Seul le silence

L'ouvrage:
Augusta Falls, Georgie, 1939.
Joseph Vaughan, onze ans, est un garçon sensible. Son institutrice, Alexandra Weber, l'encourage à développer son goût pour l'écriture. C'est alors que l'horreur survient: le cadavre d'une fillette, Alice, est découvert. Joseph est d'autant plus bouleversé que la ville étant petite, il connaissait l'enfant, il était ami avec elle. Alice ne sera pas la dernière victime.

Critique:
N'ayant pas du tout aimé «Les anonymes», je pensais ne plus lire de livres de R. J. Ellory.

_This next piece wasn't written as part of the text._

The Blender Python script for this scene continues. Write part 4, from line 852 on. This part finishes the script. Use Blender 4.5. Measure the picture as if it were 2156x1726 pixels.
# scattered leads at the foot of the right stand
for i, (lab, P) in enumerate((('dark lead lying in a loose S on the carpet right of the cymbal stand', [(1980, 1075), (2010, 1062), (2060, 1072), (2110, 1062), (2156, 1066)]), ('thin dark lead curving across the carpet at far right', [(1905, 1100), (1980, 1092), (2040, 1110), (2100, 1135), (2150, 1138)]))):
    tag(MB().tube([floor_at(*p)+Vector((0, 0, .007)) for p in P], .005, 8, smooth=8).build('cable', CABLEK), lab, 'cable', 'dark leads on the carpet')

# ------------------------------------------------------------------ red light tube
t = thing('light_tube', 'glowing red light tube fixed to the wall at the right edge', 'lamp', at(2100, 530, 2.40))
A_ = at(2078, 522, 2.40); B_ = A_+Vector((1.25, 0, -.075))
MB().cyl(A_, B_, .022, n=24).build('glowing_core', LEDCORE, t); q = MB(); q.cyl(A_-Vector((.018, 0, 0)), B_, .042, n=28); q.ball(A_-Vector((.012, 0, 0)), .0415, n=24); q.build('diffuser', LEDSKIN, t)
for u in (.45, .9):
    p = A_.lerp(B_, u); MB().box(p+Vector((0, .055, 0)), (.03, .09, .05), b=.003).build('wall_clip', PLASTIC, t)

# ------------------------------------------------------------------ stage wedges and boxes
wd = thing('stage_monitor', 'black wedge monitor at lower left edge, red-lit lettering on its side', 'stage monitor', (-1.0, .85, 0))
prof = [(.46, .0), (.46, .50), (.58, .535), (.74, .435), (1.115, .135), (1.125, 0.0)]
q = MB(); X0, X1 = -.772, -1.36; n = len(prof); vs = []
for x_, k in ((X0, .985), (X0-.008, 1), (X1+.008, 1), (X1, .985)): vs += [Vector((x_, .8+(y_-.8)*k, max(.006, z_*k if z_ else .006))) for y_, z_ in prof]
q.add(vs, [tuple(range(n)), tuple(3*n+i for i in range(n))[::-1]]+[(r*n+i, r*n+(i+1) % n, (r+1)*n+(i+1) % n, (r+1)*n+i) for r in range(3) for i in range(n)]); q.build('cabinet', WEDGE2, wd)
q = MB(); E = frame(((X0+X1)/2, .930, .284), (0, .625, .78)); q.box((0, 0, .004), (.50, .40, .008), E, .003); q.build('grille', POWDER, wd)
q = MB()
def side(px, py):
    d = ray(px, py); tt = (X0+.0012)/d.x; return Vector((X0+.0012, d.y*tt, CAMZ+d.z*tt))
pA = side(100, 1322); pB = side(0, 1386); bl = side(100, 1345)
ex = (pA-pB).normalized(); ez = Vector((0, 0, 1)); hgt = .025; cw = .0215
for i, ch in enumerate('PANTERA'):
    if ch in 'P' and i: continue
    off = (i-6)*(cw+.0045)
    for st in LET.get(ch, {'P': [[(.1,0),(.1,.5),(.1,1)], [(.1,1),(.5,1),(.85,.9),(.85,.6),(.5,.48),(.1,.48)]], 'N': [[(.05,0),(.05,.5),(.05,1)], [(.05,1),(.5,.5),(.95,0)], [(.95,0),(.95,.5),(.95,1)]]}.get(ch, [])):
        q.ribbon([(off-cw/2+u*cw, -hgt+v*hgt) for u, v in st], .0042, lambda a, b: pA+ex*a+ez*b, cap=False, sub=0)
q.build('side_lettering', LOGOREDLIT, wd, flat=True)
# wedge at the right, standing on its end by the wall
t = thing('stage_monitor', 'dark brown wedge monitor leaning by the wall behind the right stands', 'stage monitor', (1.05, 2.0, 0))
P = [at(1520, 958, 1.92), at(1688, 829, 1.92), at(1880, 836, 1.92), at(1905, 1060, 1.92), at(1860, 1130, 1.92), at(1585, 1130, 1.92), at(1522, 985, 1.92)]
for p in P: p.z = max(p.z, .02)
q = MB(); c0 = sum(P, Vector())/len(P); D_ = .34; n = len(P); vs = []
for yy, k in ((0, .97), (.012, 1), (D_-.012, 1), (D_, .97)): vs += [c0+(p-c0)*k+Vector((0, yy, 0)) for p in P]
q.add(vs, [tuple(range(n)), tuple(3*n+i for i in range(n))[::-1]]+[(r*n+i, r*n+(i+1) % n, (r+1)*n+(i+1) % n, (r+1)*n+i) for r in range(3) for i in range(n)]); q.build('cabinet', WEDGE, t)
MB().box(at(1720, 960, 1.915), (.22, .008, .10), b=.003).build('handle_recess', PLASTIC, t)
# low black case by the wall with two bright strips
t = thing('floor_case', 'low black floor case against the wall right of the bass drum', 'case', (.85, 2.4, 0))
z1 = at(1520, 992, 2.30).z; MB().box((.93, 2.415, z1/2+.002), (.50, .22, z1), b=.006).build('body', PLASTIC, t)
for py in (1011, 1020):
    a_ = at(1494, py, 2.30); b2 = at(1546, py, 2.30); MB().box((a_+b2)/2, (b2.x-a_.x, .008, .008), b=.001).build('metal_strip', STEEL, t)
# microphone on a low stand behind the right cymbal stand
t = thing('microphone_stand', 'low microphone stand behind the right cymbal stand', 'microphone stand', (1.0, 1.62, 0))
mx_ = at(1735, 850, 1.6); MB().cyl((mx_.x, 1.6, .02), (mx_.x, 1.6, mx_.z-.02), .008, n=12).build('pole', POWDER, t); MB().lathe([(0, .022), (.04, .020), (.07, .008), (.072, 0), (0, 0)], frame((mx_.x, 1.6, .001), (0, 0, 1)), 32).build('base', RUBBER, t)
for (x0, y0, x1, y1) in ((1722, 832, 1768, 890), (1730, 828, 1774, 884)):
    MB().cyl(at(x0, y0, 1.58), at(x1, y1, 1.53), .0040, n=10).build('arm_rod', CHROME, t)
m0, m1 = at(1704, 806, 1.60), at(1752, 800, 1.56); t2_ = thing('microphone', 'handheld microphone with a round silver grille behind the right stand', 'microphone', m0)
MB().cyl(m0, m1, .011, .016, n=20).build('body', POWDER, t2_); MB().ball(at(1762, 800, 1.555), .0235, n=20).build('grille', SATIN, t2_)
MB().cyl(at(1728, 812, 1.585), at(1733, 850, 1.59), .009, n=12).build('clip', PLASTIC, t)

Cependant, une amie a tellement aimé «Seul le silence» que j'ai décidé de l'essayer. Bien m'en a pris.

Le premier point fort de ce roman est son personnage principal. Joseph entraîne le lecteur dans sa vie, lui confie ses pensées. Il s'indigne sincèrement des meurtres. Il fait réellement preuve d'empathie. Sa compassion et son dégoût ne sont aucunement frelatés. Chez certains, entre une part de voyeurisme lorsqu'ils se désolent d'un meurtre. Joseph est vrai. Il rappelle à tous (les autres personnages, mais aussi au lecteur) qu'un meurtre, a fortiori d'enfant, c'est l'une des choses les plus ignobles qui soient.
Outre son extrême sensibilité et son talent pour dire les choses, notre héros force l'admiration. Il touche plusieurs fois le fond, et pourtant, il se relève.

D'autres personnages sont admirables par leur douceur, leur abnégation, leur force, leur sagesse, leur amour: Mary, Alexandra, Bridget, Reilly...

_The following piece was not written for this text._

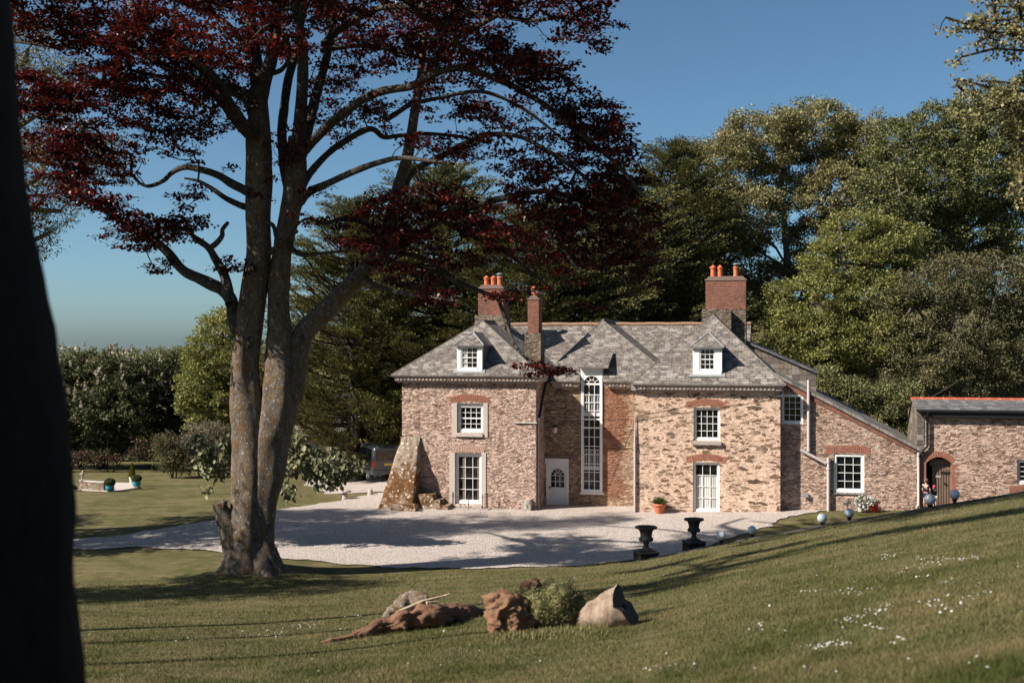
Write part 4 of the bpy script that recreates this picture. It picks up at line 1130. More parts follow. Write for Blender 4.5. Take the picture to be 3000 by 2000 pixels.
# flower pots and pump by the walls -----------------------------------------------------------
def leaf_verts(cen, dr, nor, L, Wd, fold=.12):
    """Four-point leaves."""
    dr = dr / (np.linalg.norm(dr, axis=1, keepdims=True) + 1e-9)
    sd_ = np.cross(dr, nor); sd_ /= (np.linalg.norm(sd_, axis=1, keepdims=True) + 1e-9)
    up = np.cross(sd_, dr)
    L = np.broadcast_to(np.asarray(L, float), (len(cen),))[:, None]; Wd = np.broadcast_to(np.asarray(Wd, float), (len(cen),))[:, None]
    a = cen - dr * L * .5; c = cen + dr * L * .5
    b_ = cen + sd_ * Wd * .5 + up * Wd * fold - dr * L * .06; d = cen - sd_ * Wd * .5 + up * Wd * fold - dr * L * .06
    return np.stack([a, b_, c, d], 1).reshape(-1, 3)

def quads(n): return np.arange(n * 4, dtype=np.int32).reshape(n, 4)

def unit(n, rng=RNG):
    v = rng.normal(size=(n, 3)); return v / np.linalg.norm(v, axis=1, keepdims=True)

def leafball(name, c, rx, rz, n, size, mat, parent, rng=RNG, ratio=.55, shell=.5, up=.4):
    d = unit(n, rng); r = rng.uniform(shell, 1, n) ** .6
    cen = np.array(c) + d * np.array([rx, rx, rz]) * r[:, None]
    nor = d + unit(n, rng) * .7 + np.array([0, 0, up]); dr = d * .4 + unit(n, rng)
    V = leaf_verts(cen, dr, nor, rng.uniform(.7, 1.3, n) * size, rng.uniform(.7, 1.3, n) * size * ratio)
    return mesh_np(name, V, quads(n), mat, parent)

M['leaf_box'] = m_leaf('box_leaves', [(0, (.030, .042, .010)), (.6, (.055, .068, .016)), (1, (.10, .10, .025))], .2)
M['leaf_gold'] = m_leaf('golden_leaves', [(0, (.10, .09, .015)), (.6, (.19, .14, .02)), (1, (.26, .20, .035))], .25)
M['leaf_green'] = m_leaf('fresh_leaves', [(0, (.04, .07, .018)), (1, (.10, .13, .035))], .25)
M['petal'] = m_leaf('white_petals', [(0, (.55, .5, .52)), (1, (.85, .84, .84))], .3)
M['petal_red'] = m_plain('red_glaze', (.52, .035, .02), .35, .15, 6, .1)
M['turq'] = m_plain('turquoise_glaze', (.012, .20, .26), .16, .25, 5, .05, spec=.7)

def pot_profile(r, h): return [(r * .62, 0), (r * .66, .02), (r * .90, h * .72), (r * .93, h * .76), (r * 1.04, h * .78), (r * 1.06, h * .97), (r * 1.0, h), (r * .88, h * .98), (r * .86, h * .9)]
P = L2W(HU(1932, -.42), -.42); g = gz(P.x, P.y) + .03
root = empty('terracotta_pot', (P.x, P.y, g)); tag(root, 'terracotta pot with tufted green thrift leaves against the house wall', 'plant pot')
b = MB(); b.lathe(pot_profile(.265, .43), (0, 0, 0), 26); b.build('pot', M['terracotta'], root)
n = 900; th = RNG.uniform(0, 6.283, n); el = RNG.uniform(.25, 1.45, n); dd_ = np.stack([np.cos(th) * np.cos(el), np.sin(th) * np.cos(el), np.sin(el)], -1)
cen = np.array([0, 0, .40]) + dd_ * RNG.uniform(.08, .32, n)[:, None] * np.array([1.15, 1.15, .8])
mesh_np('foliage', leaf_verts(cen, dd_ + unit(n) * .25, unit(n), .17, .022), quads(n), M['leaf_green'], root)

P = L2W(HU(2530, dL - .5), dL - .5); g = gz(P.x, P.y) + .03
root = empty('petunia_pot', (P.x, P.y, g)); tag(root, 'pale pot overflowing with white petunias below the lean-to window', 'plant pot')
b = MB(); b.lathe(pot_profile(.2, .36), (-.12, 0, 0), 22); b.build('pot', M['offwhite'], root)
leafball('foliage', (.0, -.02, .40), .42, .24, 700, .07, M['leaf_green'], root)
leafball('blossom', (.02, -.08, .42), .44, .28, 170, .085, M['petal'], root, ratio=1.0, shell=.85)
P = L2W(HU(2564, dL - .5), dL - .5); g = gz(P.x, P.y) + .03
root = empty('red_pot', (P.x, P.y, g)); tag(root, 'glossy red pot tipped beside the white petunias', 'plant pot')
b = MB(); b.lathe(pot_profile(.19, .34), (0, 0, 0), 24); o = b.build('pot', M['petal_red'], root); o.rotation_euler = (0, math.radians(-14), 0)
leafball('foliage', (.0, 0, .38), .22, .12, 260, .06, M['leaf_green'], root)
P = L2W(HU(2483, dL - .8), dL - .8); g = gz(P.x, P.y)
root = empty('hand_pump', (P.x, P.y, g)); tag(root, 'slim blue hand pump with a curved handle standing on the gravel', 'pump')
M['pumpblue'] = m_plain('pump_blue', (.05, .085, .13), .5, .3, 9, .2)
b = MB(); b.lathe([(.06, 0), (.055, .05), (.035, .06), (.035, .38), (.05, .40), (.05, .50), (.02, .54), (.012, .62)], (0, 0, 0), 12); b.build('body', M['pumpblue'], root)
b = MB(); b.tube([(0, 0, .60), (.05, 0, .61), (.10, -.02, .52), (.13, -.03, .36)], .014, 6); b.tube([(0, 0, .42), (-.08, -.02, .42), (-.11, -.02, .36)], .018, 6); b.build('handle', M['black'], root)

# railing round the ground floor window
def railing():
    dd = -.55; u0, u1 = HU(1322, dd), HU(1424, dd)
    root = empty('window_railing', tuple(L2W((u0 + u1) / 2, dd)), -TH); tag(root, 'low rusty iron railing guarding the tall ground floor window', 'railing')
    root.location.z = gz(root.location.x, root.location.y)
    w = (u1 - u0) / 2
    for i, u in enumerate((-w, -w * .88, 0, w * .8, w * .94, w)):
        b = MB(); yb = .0 if i != 0 and i != 5 else .25
        hgt = .74 if i not in (2, 3) else .68
        b.tube([(u, yb, -.1), (u, yb, hgt)], .016, 6); b.ball((u, yb, hgt + .02), .026, 8, 6)
        b.build('post', M['iron'], root)
    b = MB()
    for z, s in ((.62, .05), (.16, .03)):
        q = [(-w + 2 * w * k / 12, 0, z - s * 4 * (k / 12) * (1 - k / 12)) for k in range(13)]
        b.tube(q, .010, 5)
        for s2 in (-1, 1): b.tube([(s2 * w, 0, z), (s2 * w, .5, z)], .010, 5)
    b.tube([(w, .5, .7), (w + .5, .45, .28), (w + .62, .42, .1)], .009, 5)
    b.build('rail', M['iron'], root)
    b = MB(); b.box(-w - .1, w + .1, -.02, .55, -.05, .06); b.build('kerb', M['granite'], root)
railing()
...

L'auteur fait quelque chose qu'en général, je n'aime pas. Le roman s'étale sur plus de trente ans. D'habitude, les romans qui se déroulent ainsi semblent bâclés, car on voit les personnages par tableaux. On n'a que des instants de leurs existences, et ils paraissent superficiels. Ici, il n'en est rien. Le lecteur assiste à la vie du personnage principal. Si les années passent vite, il n'y a pas réellement d'ellipses, et rien n'a l'air bâclé.
Quelque chose m'a quand même gênée dans la structure: le prologue et quelques passages çà et là indiquent comment se termine l'intrigue. C'est un peu dommage.

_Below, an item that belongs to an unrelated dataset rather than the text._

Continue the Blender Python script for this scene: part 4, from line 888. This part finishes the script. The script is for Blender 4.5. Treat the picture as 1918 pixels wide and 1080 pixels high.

Ne vous attendez pas à un roman au suspense haletant et aux rebondissements incessants. Cela ne m'a pas gênée parce que je pense que l'étiquette «roman policier» n'est qu'un prétexte à montrer la vie et la psychologie d'un personnage marqué dès son enfance. L'intérêt est de voir évoluer ce protagoniste face à quelqu'un qu'il sait malade, et qui ressemble à un insaisissable fantôme. Joseph l'imagine toujours ayant l'air fou et monstrueux. Et pourtant, il sait que ce n'est pas le cas: il ne peut imaginer que son âme. D'ailleurs, les ficelles policières ne sont pas transcendantes. Elles sont même classiques. Certains lecteurs devineront peut-être qui est le tueur fou. Si cela ne gâche pas le roman, le romancier se rend quand même coupable de quelques lenteurs. L'ennui qu'elle m'ont fait ressentir a été compensé par le style doux et poétique du narrateur (je pense vraiment que R. J. Ellory a adopté un style propre à son personnage), mais elles m'ont quand même un peu dérangée. Heureusement, elles ne sont pas trop nombreuses.
L'écrivain s'attache quand même à détourner quelques ficelles convenues. Par exemple, tous les ingrédients sont réunis pour que le lecteur pense qu'un des personnages sait quelque chose.

Cette intrigue est également un prétexte pour montrer ce dont sont capables des gens qui ont peur. La peur excite les rumeurs, le racisme, la bêtise. Elle est très mauvaise conseillère.

Éditeur: Sonatine.
La version audio que j'ai entendue a été enregistrée par Jean-Yves Fournier pour l'association Valentin Haüy.
Voilà une autre raison pour laquelle j'ai décidé de tenter ce roman: j'apprécie beaucoup ce lecteur dont la lecture est sensible, mais exempte de cabotinage.